[BEGIN Supplied data]
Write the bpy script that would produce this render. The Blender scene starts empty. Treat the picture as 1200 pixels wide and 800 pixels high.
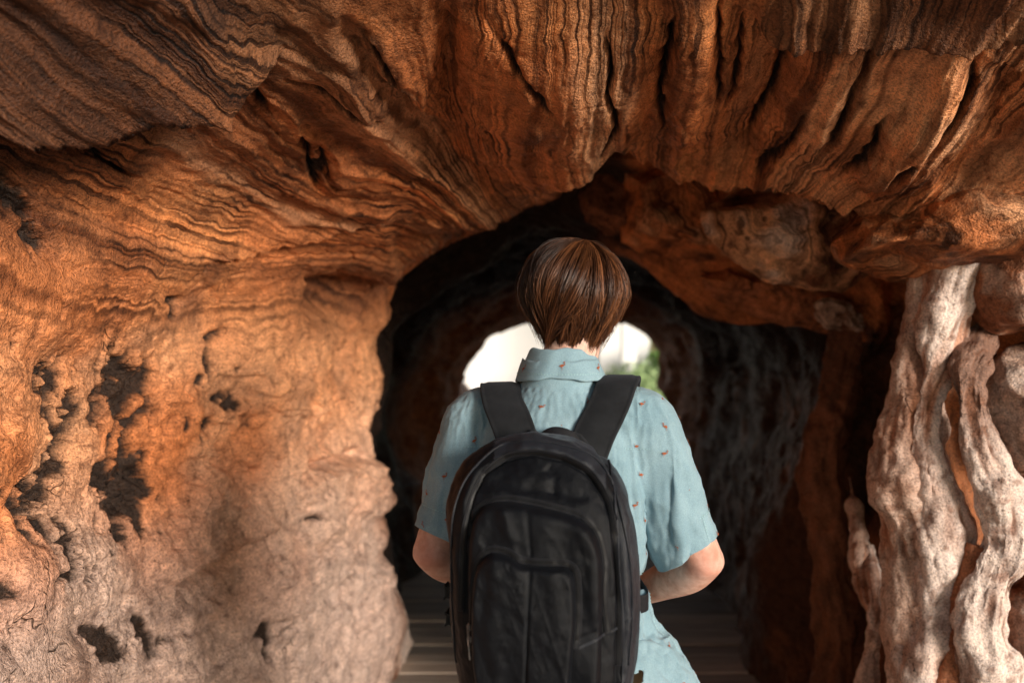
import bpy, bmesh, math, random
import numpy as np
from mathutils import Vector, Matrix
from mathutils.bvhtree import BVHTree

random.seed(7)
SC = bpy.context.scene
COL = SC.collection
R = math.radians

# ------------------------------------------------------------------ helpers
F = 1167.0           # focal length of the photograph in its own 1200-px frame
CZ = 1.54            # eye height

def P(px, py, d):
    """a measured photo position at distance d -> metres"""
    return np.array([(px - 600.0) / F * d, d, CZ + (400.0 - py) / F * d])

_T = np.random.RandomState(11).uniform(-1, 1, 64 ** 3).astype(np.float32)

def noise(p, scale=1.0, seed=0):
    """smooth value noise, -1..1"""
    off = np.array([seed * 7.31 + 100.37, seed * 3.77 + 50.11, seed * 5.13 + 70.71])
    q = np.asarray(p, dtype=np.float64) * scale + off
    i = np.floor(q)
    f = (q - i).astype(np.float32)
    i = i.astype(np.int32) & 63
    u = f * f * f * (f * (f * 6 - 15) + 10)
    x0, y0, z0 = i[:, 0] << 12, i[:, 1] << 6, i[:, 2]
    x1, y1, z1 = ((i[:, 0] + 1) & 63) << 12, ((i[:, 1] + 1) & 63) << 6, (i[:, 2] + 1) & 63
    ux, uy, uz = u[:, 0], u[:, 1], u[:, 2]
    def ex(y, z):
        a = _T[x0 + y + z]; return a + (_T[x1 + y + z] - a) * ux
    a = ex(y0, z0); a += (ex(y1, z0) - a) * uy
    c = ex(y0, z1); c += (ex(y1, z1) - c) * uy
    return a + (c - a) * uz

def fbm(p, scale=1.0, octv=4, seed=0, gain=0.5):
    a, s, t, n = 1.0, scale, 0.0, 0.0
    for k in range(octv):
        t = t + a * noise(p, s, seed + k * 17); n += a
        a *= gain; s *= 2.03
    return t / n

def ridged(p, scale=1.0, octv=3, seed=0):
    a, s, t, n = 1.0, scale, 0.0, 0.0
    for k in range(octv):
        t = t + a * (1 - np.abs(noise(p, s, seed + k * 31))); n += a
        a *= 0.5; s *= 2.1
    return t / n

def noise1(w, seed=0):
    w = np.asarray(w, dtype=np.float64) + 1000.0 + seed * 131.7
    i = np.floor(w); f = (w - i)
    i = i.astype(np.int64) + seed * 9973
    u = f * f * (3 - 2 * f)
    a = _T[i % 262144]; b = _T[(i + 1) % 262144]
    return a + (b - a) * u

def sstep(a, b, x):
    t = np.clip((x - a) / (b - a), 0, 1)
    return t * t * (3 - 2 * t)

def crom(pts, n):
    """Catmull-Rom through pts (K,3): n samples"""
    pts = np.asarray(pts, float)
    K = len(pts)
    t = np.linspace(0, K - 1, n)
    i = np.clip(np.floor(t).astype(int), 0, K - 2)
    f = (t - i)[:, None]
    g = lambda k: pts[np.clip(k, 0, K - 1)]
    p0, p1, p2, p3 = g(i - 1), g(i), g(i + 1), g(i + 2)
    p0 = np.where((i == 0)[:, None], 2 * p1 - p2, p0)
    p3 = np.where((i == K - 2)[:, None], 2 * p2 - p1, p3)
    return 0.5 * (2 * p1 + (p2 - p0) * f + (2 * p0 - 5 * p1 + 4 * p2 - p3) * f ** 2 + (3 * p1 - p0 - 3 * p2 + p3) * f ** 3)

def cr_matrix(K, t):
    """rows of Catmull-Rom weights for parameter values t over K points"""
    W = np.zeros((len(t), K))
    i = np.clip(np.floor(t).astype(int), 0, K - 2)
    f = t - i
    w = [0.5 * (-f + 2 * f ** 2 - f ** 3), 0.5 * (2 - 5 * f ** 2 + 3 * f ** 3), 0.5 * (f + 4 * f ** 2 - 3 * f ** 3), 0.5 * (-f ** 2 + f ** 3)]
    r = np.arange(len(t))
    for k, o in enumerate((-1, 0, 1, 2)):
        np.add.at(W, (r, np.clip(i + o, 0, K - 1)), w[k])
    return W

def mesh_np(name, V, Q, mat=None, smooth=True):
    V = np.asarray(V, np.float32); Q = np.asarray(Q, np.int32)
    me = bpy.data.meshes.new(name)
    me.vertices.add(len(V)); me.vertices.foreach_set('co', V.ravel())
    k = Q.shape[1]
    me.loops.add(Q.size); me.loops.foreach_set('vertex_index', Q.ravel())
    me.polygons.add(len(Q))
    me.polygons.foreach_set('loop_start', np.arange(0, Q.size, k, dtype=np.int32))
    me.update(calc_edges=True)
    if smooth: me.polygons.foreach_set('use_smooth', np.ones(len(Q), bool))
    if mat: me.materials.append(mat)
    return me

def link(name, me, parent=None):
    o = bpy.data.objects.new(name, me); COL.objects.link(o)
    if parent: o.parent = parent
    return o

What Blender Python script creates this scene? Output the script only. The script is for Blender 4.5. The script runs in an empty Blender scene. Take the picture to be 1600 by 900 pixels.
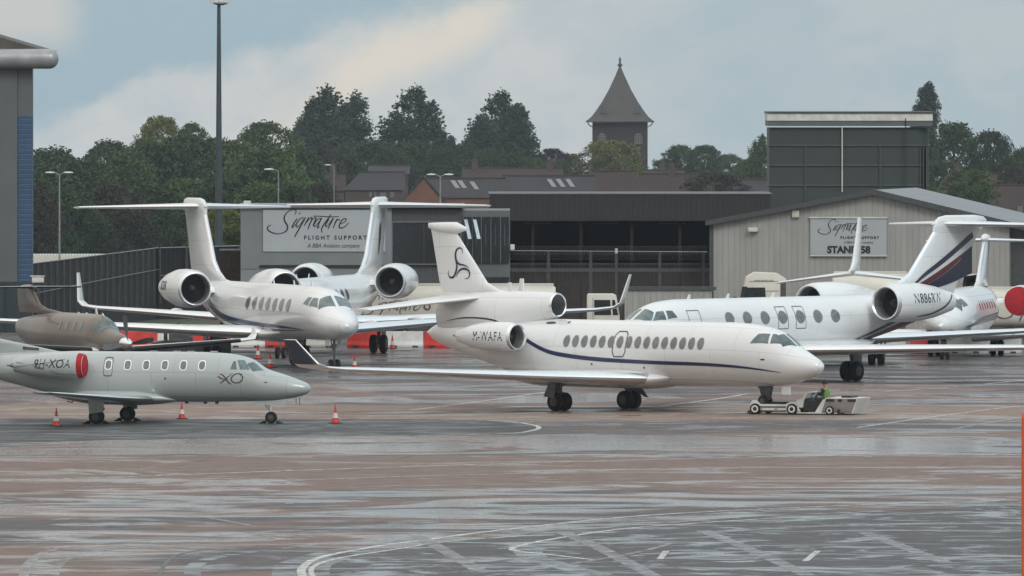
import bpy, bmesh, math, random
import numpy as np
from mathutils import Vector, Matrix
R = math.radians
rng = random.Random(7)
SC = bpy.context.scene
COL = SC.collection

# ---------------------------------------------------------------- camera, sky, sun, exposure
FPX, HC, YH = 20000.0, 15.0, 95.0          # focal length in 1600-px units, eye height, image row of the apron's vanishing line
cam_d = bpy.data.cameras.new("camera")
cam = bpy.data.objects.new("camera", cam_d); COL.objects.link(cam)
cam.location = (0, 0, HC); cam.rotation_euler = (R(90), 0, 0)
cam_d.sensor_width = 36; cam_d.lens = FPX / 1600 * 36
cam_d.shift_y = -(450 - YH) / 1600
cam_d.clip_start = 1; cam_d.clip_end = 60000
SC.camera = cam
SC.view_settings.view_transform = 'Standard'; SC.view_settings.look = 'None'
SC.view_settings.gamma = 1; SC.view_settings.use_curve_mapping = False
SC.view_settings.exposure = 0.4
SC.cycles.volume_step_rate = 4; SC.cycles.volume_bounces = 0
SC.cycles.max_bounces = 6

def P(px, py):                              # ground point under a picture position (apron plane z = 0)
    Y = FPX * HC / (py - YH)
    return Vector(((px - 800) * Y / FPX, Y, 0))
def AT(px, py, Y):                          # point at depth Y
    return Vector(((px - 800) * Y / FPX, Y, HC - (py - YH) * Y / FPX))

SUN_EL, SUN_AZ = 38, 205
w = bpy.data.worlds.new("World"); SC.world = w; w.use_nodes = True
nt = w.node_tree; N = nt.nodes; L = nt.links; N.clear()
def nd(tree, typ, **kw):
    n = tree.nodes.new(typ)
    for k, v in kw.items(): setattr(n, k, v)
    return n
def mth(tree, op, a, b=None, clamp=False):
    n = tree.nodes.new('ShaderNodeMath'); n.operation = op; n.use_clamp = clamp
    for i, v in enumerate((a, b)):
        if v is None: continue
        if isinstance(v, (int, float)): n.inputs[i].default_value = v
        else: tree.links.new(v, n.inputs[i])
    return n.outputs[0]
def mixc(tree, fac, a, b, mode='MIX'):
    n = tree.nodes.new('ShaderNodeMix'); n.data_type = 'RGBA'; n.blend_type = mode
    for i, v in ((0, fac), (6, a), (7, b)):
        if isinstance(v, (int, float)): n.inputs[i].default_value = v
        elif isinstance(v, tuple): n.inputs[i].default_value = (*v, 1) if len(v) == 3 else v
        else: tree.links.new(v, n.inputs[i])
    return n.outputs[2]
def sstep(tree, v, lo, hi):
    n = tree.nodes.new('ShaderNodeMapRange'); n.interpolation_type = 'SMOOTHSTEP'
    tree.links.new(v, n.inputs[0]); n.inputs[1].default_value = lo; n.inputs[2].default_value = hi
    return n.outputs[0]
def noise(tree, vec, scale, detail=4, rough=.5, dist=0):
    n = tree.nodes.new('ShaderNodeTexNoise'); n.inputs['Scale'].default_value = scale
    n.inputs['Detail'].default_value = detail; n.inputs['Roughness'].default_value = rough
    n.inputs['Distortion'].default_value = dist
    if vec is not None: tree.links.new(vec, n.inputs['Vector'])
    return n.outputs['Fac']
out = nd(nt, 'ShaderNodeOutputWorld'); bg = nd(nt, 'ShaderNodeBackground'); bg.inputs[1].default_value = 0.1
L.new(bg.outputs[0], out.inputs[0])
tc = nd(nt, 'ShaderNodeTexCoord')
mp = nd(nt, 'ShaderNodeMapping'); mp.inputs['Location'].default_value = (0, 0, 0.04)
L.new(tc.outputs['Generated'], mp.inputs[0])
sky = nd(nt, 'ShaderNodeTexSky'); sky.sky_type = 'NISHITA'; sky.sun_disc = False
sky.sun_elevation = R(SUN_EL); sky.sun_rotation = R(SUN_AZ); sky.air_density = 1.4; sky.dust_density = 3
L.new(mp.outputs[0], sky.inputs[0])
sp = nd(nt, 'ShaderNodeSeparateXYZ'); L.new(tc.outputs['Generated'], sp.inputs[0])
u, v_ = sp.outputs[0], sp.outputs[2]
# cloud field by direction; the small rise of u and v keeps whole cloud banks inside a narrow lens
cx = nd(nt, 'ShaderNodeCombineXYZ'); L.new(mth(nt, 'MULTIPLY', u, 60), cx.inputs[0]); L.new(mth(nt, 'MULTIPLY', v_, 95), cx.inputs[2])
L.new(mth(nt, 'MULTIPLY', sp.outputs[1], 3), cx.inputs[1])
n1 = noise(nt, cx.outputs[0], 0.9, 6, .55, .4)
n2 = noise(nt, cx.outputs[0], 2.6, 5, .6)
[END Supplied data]
### Set exercise
Repeat the listing above exactly from its first line to the line containing "from mathutils.bvhtree import BVHTree", both included, and omit the pictures.

### Written solution
Write the bpy script that would produce this render. The Blender scene starts empty. Treat the picture as 1200 pixels wide and 800 pixels high.
import bpy, bmesh, math, random
import numpy as np
from mathutils import Vector, Matrix
from mathutils.bvhtree import BVHTree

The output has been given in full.